O poema "Martín Fierro", de José Hernández, é um clássico universal. A história do gaúcho perseguido, despojado de seus bens e de sua felicidade doméstica, com sua família dizimada pelo arbítrio, obrigado a servir como soldado nas lutas de fronteira, comoveu gerações de leitores, desde as classes mais humildes, que se viram retratadas na obra, até o público leitor mais culto, admirador das suas virtudes estéticas. A primeira parte do livro, a "ida", é de 1872; a segunda, a "volta", de 1879.
Martín Fierro nutre uma aversão crônica a dois tipos do mundo argentino do século XIX, o gringo e o índio. Aquele é o imigrante, elemento estranho no mundo pastoril. Este, o indígena, é o elemento a ser vencido pelos gaúchos recrutados e temido pelo seu barbarismo. Há passagens em que Martín Fierro é insensível à sorte dos gringos e outras na quais trava luta de vida e morte com os índios. Mas e os negros, que medida lhes dá Fierro?

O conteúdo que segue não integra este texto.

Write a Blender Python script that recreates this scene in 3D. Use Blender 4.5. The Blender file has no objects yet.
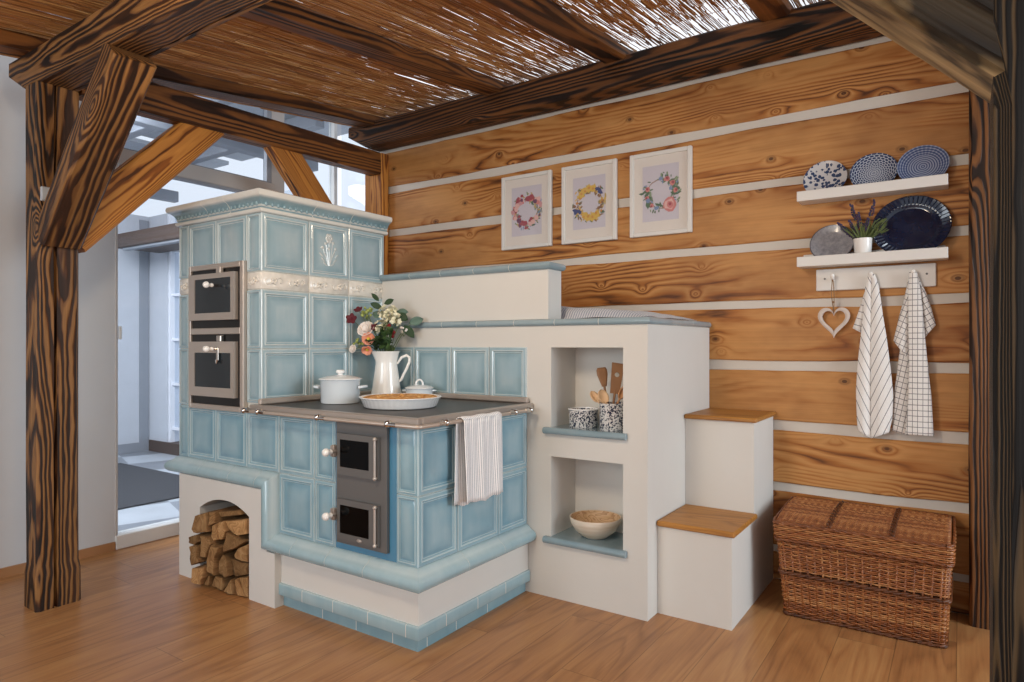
import bpy, math, random
from math import sin, cos, pi, radians, sqrt, atan2, hypot
from mathutils import Vector, Matrix, noise as mn
random.seed(7)
R = random.uniform
SC = bpy.context.scene
COL = SC.collection

# ------------------------------------------------------------------ colour / node helpers
def hexc(h, a=1.0):
    h = h.lstrip('#')
    c = [int(h[i:i+2], 16)/255 for i in (0, 2, 4)]
    return tuple((x/12.92 if x <= .04045 else ((x+.055)/1.055)**2.4) for x in c) + (a,)

class NT:
    """small node-tree writer"""
    def __init__(s, name):
        s.m = bpy.data.materials.new(name); s.m.use_nodes = True
        s.t = s.m.node_tree; s.t.nodes.clear()
        s.out = s.n('ShaderNodeOutputMaterial')
    def n(s, typ, **k):
        nd = s.t.nodes.new(typ)
        for a, v in k.items(): setattr(nd, a, v)
        return nd
    def l(s, a, b): s.t.links.new(a, b)
    def put(s, sock, v):
        if v is None: return
        if hasattr(v, 'is_output') or isinstance(v, bpy.types.NodeSocket): s.l(v, sock)
        else: sock.default_value = v
    def math(s, op, a, b=None, c=None, clamp=False):
        nd = s.n('ShaderNodeMath', operation=op); nd.use_clamp = clamp
        s.put(nd.inputs[0], a); s.put(nd.inputs[1], b); s.put(nd.inputs[2], c)
        return nd.outputs[0]
    def vmath(s, op, a, b=None):
        nd = s.n('ShaderNodeVectorMath', operation=op)
        s.put(nd.inputs[0], a); s.put(nd.inputs[1], b)
        return nd.outputs[0]
    def noise(s, vec, scale, detail=2, rough=.5, dist=0):
        nd = s.n('ShaderNodeTexNoise'); s.put(nd.inputs['Vector'], vec)
        nd.inputs['Scale'].default_value = scale; nd.inputs['Detail'].default_value = detail
        nd.inputs['Roughness'].default_value = rough; nd.inputs['Distortion'].default_value = dist
        return nd.outputs[0]
    def voronoi(s, vec, scale, feature='F1', rnd=1.0):
        nd = s.n('ShaderNodeTexVoronoi', feature=feature); s.put(nd.inputs['Vector'], vec)
        nd.inputs['Scale'].default_value = scale; nd.inputs['Randomness'].default_value = rnd
        return nd
    def ramp(s, fac, stops, interp='LINEAR'):
        nd = s.n('ShaderNodeValToRGB'); nd.color_ramp.interpolation = interp
        e = nd.color_ramp.elements
        while len(e) < len(stops): e.new(.5)
        for i, (p, c) in enumerate(stops):
            e[i].position = p; e[i].color = c if len(c) == 4 else tuple(c)+(1,)
        s.put(nd.inputs[0], fac); return nd.outputs[0]
    def mix(s, fac, a, b, blend='MIX'):
        nd = s.n('ShaderNodeMix', data_type='RGBA', blend_type=blend)
        s.put(nd.inputs[0], fac); s.put(nd.inputs[6], a); s.put(nd.inputs[7], b)
        return nd.outputs[2]
    def attr(s, name):
        nd = s.n('ShaderNodeAttribute', attribute_name=name); return nd.outputs['Fac']
    def coord(s, which='Object'): return s.n('ShaderNodeTexCoord').outputs[which]
    def mapping(s, vec, scale=(1,1,1), loc=(0,0,0), rot=(0,0,0)):
        nd = s.n('ShaderNodeMapping'); s.put(nd.inputs[0], vec)
        nd.inputs[1].default_value = loc; nd.inputs[2].default_value = rot; nd.inputs[3].default_value = scale
        return nd.outputs[0]
    def sep(s, v):
        nd = s.n('ShaderNodeSeparateXYZ'); s.put(nd.inputs[0], v); return nd.outputs
    def comb(s, x, y, z):
        nd = s.n('ShaderNodeCombineXYZ')
        for i, v in enumerate((x, y, z)): s.put(nd.inputs[i], v)
        return nd.outputs[0]
    def bump(s, h, strength=.3, dist=.01):
        nd = s.n('ShaderNodeBump'); nd.inputs['Strength'].default_value = strength
        nd.inputs['Distance'].default_value = dist; s.put(nd.inputs['Height'], h); return nd.outputs[0]
    def bsdf(s, color, rough=.5, metal=0, bump=None, coat=0, spec=.5, trans=0, sub=0, sheen=0, alpha=None):
        b = s.n('ShaderNodeBsdfPrincipled')
        s.put(b.inputs['Base Color'], color); s.put(b.inputs['Roughness'], rough); s.put(b.inputs['Metallic'], metal)
        b.inputs['Specular IOR Level'].default_value = spec
        b.inputs['Coat Weight'].default_value = coat; b.inputs['Coat Roughness'].default_value = .06
        b.inputs['Transmission Weight'].default_value = trans
        b.inputs['Sheen Weight'].default_value = sheen
        if bump is not None: s.l(bump, b.inputs['Normal'])
        s.l(b.outputs[0], s.out.inputs[0]); return b

MATS = {}
def simple(name, col, rough=.5, metal=0, coat=0, noise_amt=.06, nscale=8, bump=0, spec=.5, sheen=0):
    t = NT(name); v = t.coord()
    c = hexc(col) if isinstance(col, str) else col
    n = t.noise(v, nscale, 4)
    k = t.math('MULTIPLY_ADD', n, 2*noise_amt, 1-noise_amt)
    cc = t.mix(1.0, c, t.comb(k, k, k), 'MULTIPLY')
    bm = t.bump(t.noise(v, nscale*6, 3), bump, .004) if bump else None
    t.bsdf(cc, rough, metal, bm, coat, spec, sheen=sheen)
    MATS[name] = t.m; return t.m

def wood(name, lo, mid, hi, rings=26, dark=.5, stretch=.2, cross=2.2, burn=.5, burncol='#1c0f08', rough=.55, fibre=.25, knots=True, seedattr=False, bump=.35, bscale=1.6, amin=.12, a0=.36, a1=.66, thin=.30, kscale=1.0, kcov=.42, kflat=None, warp=.055, midp=.48, kr=1.0, swirl=.22, s0=.46, s1=.74, smix=.35, crisp=False):
    """brushed softwood, grain along local X; growth rings are contours of a stretched noise, darkest at the latewood"""
    t = NT(name); v = t.coord()
    if seedattr:
        sd = t.attr('seed'); off = t.comb(t.math('MULTIPLY', sd, 37.0), t.math('MULTIPLY', sd, 11.0), t.math('MULTIPLY', sd, 5.3))
    else:
        oi = t.n('ShaderNodeObjectInfo').outputs['Random']
        off = t.comb(t.math('MULTIPLY', oi, 53.0), t.math('MULTIPLY', oi, 17.0), t.math('MULTIPLY', oi, 29.0))
    v = t.vmath('ADD', v, off)
    vs = t.mapping(v, (stretch, cross, cross))
    wob = t.noise(t.mapping(v, (1.6, 9, 9)), 1.0, 3, .6)
    n = t.noise(vs, 1.25, 1.0, .35, .15)
    n = t.math('MULTIPLY_ADD', wob, warp, n)
    kd = None
    if knots:
        if kflat:
            sv = t.sep(v)
            vor = t.voronoi(t.comb(t.math('MULTIPLY', sv[0], kflat[0]), t.math('MULTIPLY', sv[2], kflat[2]), 0.0), 1.35, rnd=.95)
            vor.voronoi_dimensions = '2D'
        else:
            vor = t.voronoi(t.mapping(v, (1.25*kscale, 2.4*kscale, 2.4*kscale)), 1.35, rnd=.9)
        kd = vor.outputs['Distance']
        sw = t.math('POWER', t.math('SUBTRACT', 1.0, kd, clamp=True), 11.0)
        n = t.math('MULTIPLY_ADD', sw, swirl, n)
    saw = t.math('FRACT', t.math('MULTIPLY', n, rings))
    ln = t.ramp(saw, [(0, (.0,)*3), (thin*.3, (.35,)*3), (thin, (.85,)*3), (.62, (1,)*3), (.86, (.55,)*3), (1, (.0,)*3)])
    if crisp: ln = t.ramp(saw, [(0, (.0,)*3), (thin*.55, (.06,)*3), (thin*.95, (.9,)*3), (.74, (1,)*3), (.93, (.6,)*3), (1, (.0,)*3)])
    fib = t.noise(t.mapping(v, (1.1, 95, 95)), 1.0, 2, .65)
    fib2 = t.noise(t.mapping(v, (.7, 30, 30)), 1.0, 2, .6)
    big = t.noise(t.mapping(v, (.75, 3.4, 3.4)), bscale, 3, .6)
    amt = t.math('MULTIPLY', t.ramp(big, [(a0, (amin,)*3), (a1, (1,)*3)]), dark)
    lnm = t.math('SUBTRACT', 1.0, t.math('MULTIPLY', t.math('SUBTRACT', 1.0, ln), amt))
    lnm = t.math('ADD', lnm, t.math('MULTIPLY_ADD', fib2, .36, -.20), clamp=True)
    col = t.ramp(lnm, [(0, hexc(lo)), (midp, hexc(mid)), (1, hexc(hi))])
    k = t.math('MULTIPLY_ADD', fib, 2*fibre, 1-fibre)
    col = t.mix(1.0, col, t.comb(k, k, k), 'MULTIPLY')
    scorch = t.ramp(t.noise(t.mapping(v, (1.0, 2.2, 2.2)), bscale*1.2, 4, .62), [(s0, (0,0,0)), (s1, (1,1,1))])
    col = t.mix(t.math('MULTIPLY', scorch, burn), col, t.mix(smix, hexc(burncol), col))
    if knots:
        kn = t.ramp(kd, [(0, (1,)*3), (.018*kr, (1,)*3), (.026*kr, (.3,)*3), (.036*kr, (.5,)*3), (.058*kr, (0,0,0))])
        rr = t.sep(vor.outputs['Color'])[0]
        kn = t.math('MULTIPLY', kn, t.math('GREATER_THAN', rr, kcov))
        col = t.mix(t.math('MULTIPLY', kn, .85), col, hexc(lo))
    bm = t.bump(t.math('MULTIPLY_ADD', fib, .35, lnm), bump, .004)
    t.bsdf(col, rough, 0, bm, 0, .35)
    MATS[name] = t.m; return t.m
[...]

Uma possível resposta está no canto VII da "ida". Martín Fierro, sem sofrer qualquer ofensa ou ameaça, provoca um casal de negros que quer apenas se divertir no fandango, arranjando um pretexto para assassinar o varão. Isso não encontra paralelo nem na natureza, na qual as feras lutam apenas por sua sobrevivência, movidas pelo instinto. A moralidade às avessas de Fierro, dirigindo palavras de baixo calão à negra, praticamente obriga o negro a defender sua honra e a de sua companheira. Assim, nem mesmo a rudeza do personagem lhe pode servir de escusas, posto que fica por demais evidenciada sua psicologia de opressor, indiferente ao destino de outros oprimidos e deserdados como ele.

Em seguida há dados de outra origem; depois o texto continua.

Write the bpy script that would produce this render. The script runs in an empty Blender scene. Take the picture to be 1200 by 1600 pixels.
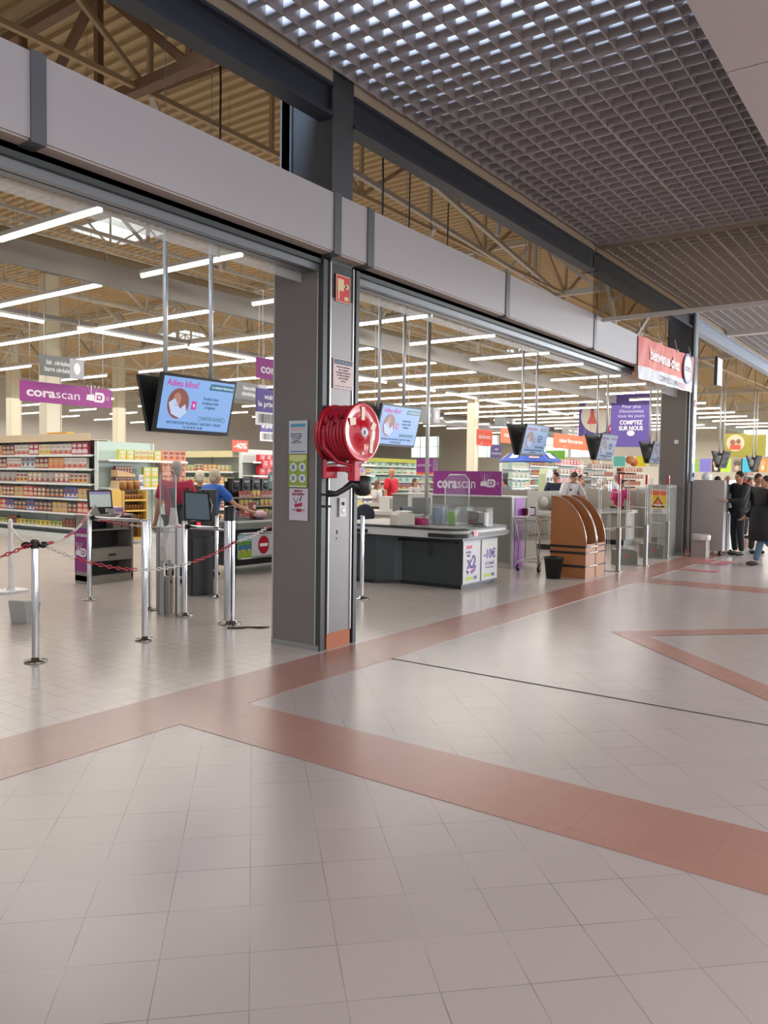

Uma mentalidade é sempre produto do meio. Não podemos julgar valores morais de épocas passadas e distintas pelas nossas acepções atuais. O preconceito contra o negro era corrente. Confirma-o Martín Fierro, no canto XXXI, da "volta", quando diz que nunca irá se descuidar com o "homem de humilde cor" e que este "sempre será mau de entranha". Todavia, do preconceito ao assassinato por motivo fútil há um pampa imenso.
Para Lugones, "Martín Fierro" é um poema épico; para Borges, um relato individual. É possível que ele seja a síntese que permite unir opressor e oprimido num único personagem ambíguo de uma obra magistral.